The only thing gun control seems to do consistently is fail. It doesn’t stop crime, it doesn’t stop mass shootings, it doesn’t stop anything except for law-abiding citizens having an effective means to defend their own life.

Last week, the murder of a California police officer highlighted some of the ways they fail and give, at best, an illusion of safety.

The gunman who shot and killed Davis Police Officer Natalie Corona Thursday night has been identified as Kevin Douglas Limbaugh, a 48-year-old man who was ordered last fall to surrender a semiautomatic rifle after he was convicted in a battery case.

Yolo County Superior Court records show Limbaugh was charged in September with battery with serious bodily injury, a incident that a source said stemmed from him punching a co-worker at Cache Creek Casino in the face after a dispute.

The case was resolved as a misdemeanor conviction, and California Department of Justice records show he agreed to surrender a black .223-caliber Bushmaster AR-15 rifle in November.

Court records suggested Limbaugh did not possess any other weapons, and authorities have yet to determine where he obtained the two semiautomatic handguns he may have used in a Thursday night rampage that killed the 22-year-old officer and shot up a surrounding downtown neighborhood.

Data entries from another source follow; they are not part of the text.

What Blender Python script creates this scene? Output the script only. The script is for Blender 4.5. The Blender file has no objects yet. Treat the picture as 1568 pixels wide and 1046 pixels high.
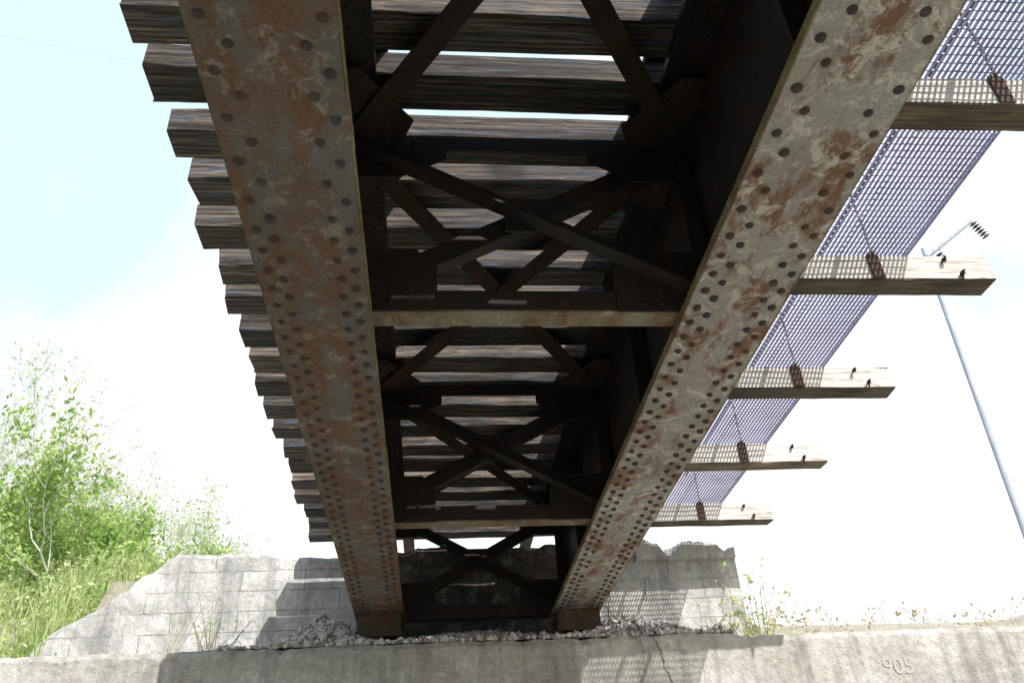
import bpy, math, random
from mathutils import Vector, Matrix, noise
random.seed(7)
R=random.random
def U(a,b): return a+(b-a)*R()
sc=bpy.context.scene
Z0=1.6   # camera (eye) height; all heights below are relative to the eye
H=2.2    # underside of girders above eye
ZT=3.47  # underside of ties
# ---------------------------------------------------------------- helpers
class MB:
    def __init__(s): s.v=[]; s.f=[]; s.m=[]
    def add(s,vs,fs,m=0):
        o=len(s.v); s.v+= [tuple(v) for v in vs]
        for f in fs: s.f.append(tuple(i+o for i in f)); s.m.append(m)
    def box(s,x0,x1,y0,y1,z0,z1,m=0):
        s.add([(x0,y0,z0),(x1,y0,z0),(x1,y1,z0),(x0,y1,z0),(x0,y0,z1),(x1,y0,z1),(x1,y1,z1),(x0,y1,z1)],
              [(0,3,2,1),(4,5,6,7),(0,1,5,4),(1,2,6,5),(2,3,7,6),(3,0,4,7)],m)
    def obox(s,p,q,u,v,ur,vr,m=0):
        p=Vector(p);q=Vector(q);u=Vector(u).normalized();v=Vector(v).normalized()
        vs=[]
        for b in (p,q):
            for a,c in ((ur[0],vr[0]),(ur[1],vr[0]),(ur[1],vr[1]),(ur[0],vr[1])):
                vs.append(b+u*a+v*c)
        s.add(vs,[(0,1,2,3),(7,6,5,4),(0,4,5,1),(1,5,6,2),(2,6,7,3),(3,7,4,0)],m)
    def tube(s,pts,rads,n=6,m=0,cap=True):
        o=len(s.v)
        for i,p in enumerate(pts):
            p=Vector(p)
            d=(Vector(pts[min(i+1,len(pts)-1)])-Vector(pts[max(i-1,0)]))
            if d.length<1e-9: d=Vector((0,0,1))
            d.normalize()
            a=Vector((1,0,0)).cross(d).normalized() if abs(d.z)>.95 else d.cross(Vector((0,0,1))).normalized()
            b=d.cross(a)
            for k in range(n):
                t=2*math.pi*k/n
                s.v.append(tuple(p+(a*math.cos(t)+b*math.sin(t))*rads[i]))
        for i in range(len(pts)-1):
            for k in range(n):
                k2=(k+1)%n
                s.f.append((o+i*n+k,o+i*n+k2,o+(i+1)*n+k2,o+(i+1)*n+k)); s.m.append(m)
        if cap:
            s.f.append(tuple(o+k for k in range(n))[::-1]); s.m.append(m)
            s.f.append(tuple(o+(len(pts)-1)*n+k for k in range(n))); s.m.append(m)
    def dome(s,c,nrm,r,h,n=8,m=0):
        c=Vector(c);nrm=Vector(nrm).normalized();a=nrm.orthogonal().normalized();b=nrm.cross(a)
        vs=[]
        for rr,hh in ((1,0),(.86,.55),(.5,.9)):
            for k in range(n):
                t=2*math.pi*k/n
                vs.append(c+(a*math.cos(t)+b*math.sin(t))*r*rr+nrm*h*hh)
        vs.append(c+nrm*h)
        fs=[]
        for i in range(2):
            for k in range(n):
                k2=(k+1)%n; fs.append((i*n+k,i*n+k2,(i+1)*n+k2,(i+1)*n+k))
        for k in range(n): fs.append((2*n+k,2*n+(k+1)%n,3*n))
        s.add(vs,fs,m)
def mk(name,mb,mats,parent=None,origin=(0,0,0),smooth=False,bevel=0):
    me=bpy.data.meshes.new(name); me.from_pydata(mb.v,[],mb.f)
    if not isinstance(mats,(list,tuple)): mats=[mats]
    for mt in mats: me.materials.append(mt)
    me.polygons.foreach_set('material_index',mb.m)
    if smooth: me.polygons.foreach_set('use_smooth',[True]*len(me.polygons))
    me.update()
    ob=bpy.data.objects.new(name,me); sc.collection.objects.link(ob)
    ob.location=(origin[0],origin[1],origin[2]+Z0)
    if parent: ob.parent=parent
    if bevel:
        b=ob.modifiers.new('b','BEVEL'); b.width=bevel; b.segments=1; b.limit_method='ANGLE'
    return ob
def empty(name):
    e=bpy.data.objects.new(name,None); sc.collection.objects.link(e); return e
# ---------------------------------------------------------------- materials
def newmat(name,rough=.8,spec=.3):
    m=bpy.data.materials.new(name); m.use_nodes=True
    nt=m.node_tree; b=nt.nodes['Principled BSDF']
    b.inputs['Roughness'].default_value=rough
    b.inputs['Specular IOR Level'].default_value=spec
    return m,nt,b
def tex(nt,scale=(1,1,1),coord='Object'):
    tc=nt.nodes.new('ShaderNodeTexCoord'); mp=nt.nodes.new('ShaderNodeMapping')
    mp.inputs['Scale'].default_value=scale
    nt.links.new(tc.outputs[coord],mp.inputs['Vector']); return mp.outputs['Vector']
def nz(nt,vec,scale,detail=4,rough=.6,dist=0):
    n=nt.nodes.new('ShaderNodeTexNoise'); n.inputs['Scale'].default_value=scale
    n.inputs['Detail'].default_value=detail; n.inputs['Roughness'].default_value=rough
    n.inputs['Distortion'].default_value=dist
    if vec is not None: nt.links.new(vec,n.inputs['Vector'])
    return n.outputs['Fac']
def ramp(nt,fac,stops):
    r=nt.nodes.new('ShaderNodeValToRGB'); nt.links.new(fac,r.inputs['Fac'])
    el=r.color_ramp.elements
    while len(el)<len(stops): el.new(.5)
    for e,(p,c) in zip(el,stops):
        e.position=p; e.color=(c[0],c[1],c[2],1) if isinstance(c,(tuple,list)) else (c,c,c,1)
    return r.outputs['Color']
def mix(nt,fac,a,b,mode='MIX'):
    m=nt.nodes.new('ShaderNodeMix'); m.data_type='RGBA'; m.blend_type=mode
    for sck,val in ((m.inputs[0],fac),(m.inputs[6],a),(m.inputs[7],b)):
        if hasattr(val,'is_linked'): nt.links.new(val,sck)
        elif isinstance(val,(tuple,list)): sck.default_value=(*val[:3],1)
        else: sck.default_value=val
    return m.outputs[2]
def bump(nt,b,fac,dist=.01,strength=.6):
    bp=nt.nodes.new('ShaderNodeBump'); bp.inputs['Distance'].default_value=dist
    bp.inputs['Strength'].default_value=strength
    nt.links.new(fac,bp.inputs['Height']); nt.links.new(bp.outputs['Normal'],b.inputs['Normal'])

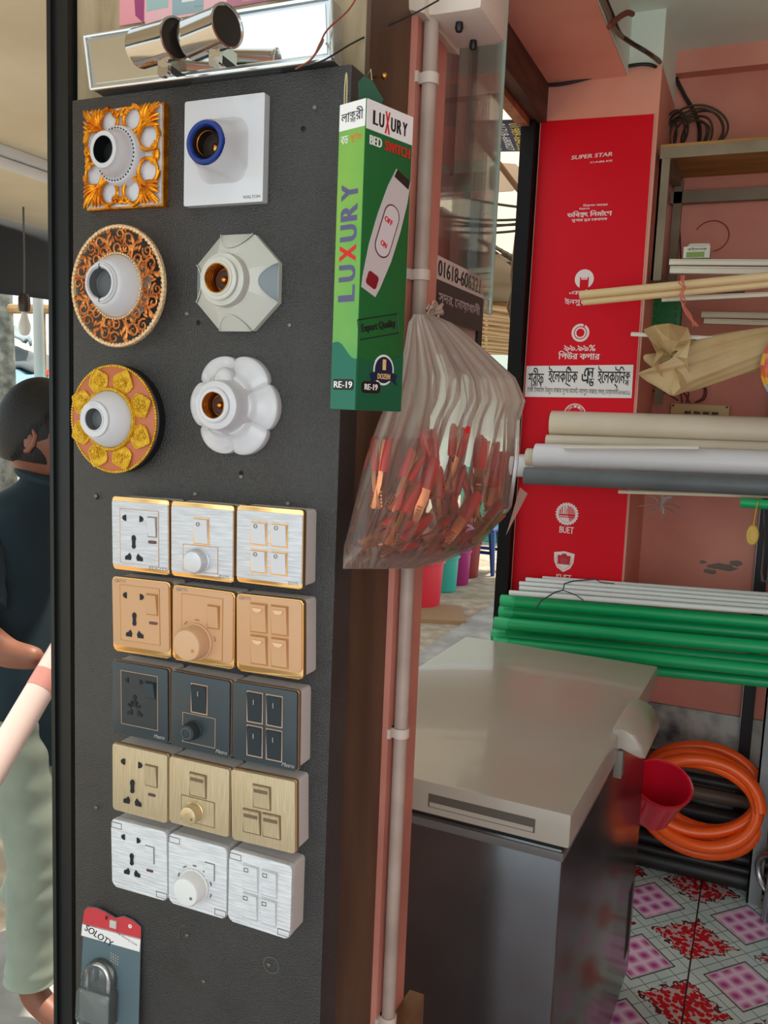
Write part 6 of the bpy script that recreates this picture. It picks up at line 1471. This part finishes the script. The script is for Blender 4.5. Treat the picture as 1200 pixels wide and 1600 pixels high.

Now, let’s bear in mind that California has more gun control on the books than any other state in the country. It’s pretty much illegal to pass gas while holding a firearm and not report it to someone, for crying out loud.

Yet this individual was ordered to turn in an AR-15 and didn’t, then somehow managed to also have two semi-automatic handguns the state knew nothing about whatsoever.

Why, to an outside observer, it looks like California’s gun control laws didn’t accomplish a damn thing, now did they?

The kabuki theater that passes for gun control allows politicians and activists to pretend they’re making things safer, but it doesn’t do anything of the sort. The allegations state that a man who was legally required to turn in his AR-15 did no such thing. The allegations state he also had two unregistered semi-automatic pistols the state knew nothing about despite the extensive laws on the books that supposedly prevent that. The allegations state that despite the laws meant to disarm this individual, he was able to shoot and kill a law enforcement officer who was acting in the course of her duties.

In other words, the allegations make it clear that gun control does precisely jack.

Meanwhile, law-abiding citizens can only purchase handguns from a list of dwindling supplies and have to jump through useless hoops to possess even a single-shot rifle.

Tell me more about how gun laws make people safer. Tell me more about how laws actually stop bad people from getting guns and doing bad things. Tell me more about all of that because I love a good fantasy story. For the record, though, stories with elves and dragons are infinitely more believable than the fantasy of gun control actually working.

It doesn’t, and the death of this officer is yet another tragic example of how it doesn’t.

But what will California do this year? Probably pass some more gun control laws, because that’s just what they do. Who cares if they hurt innocent people, right?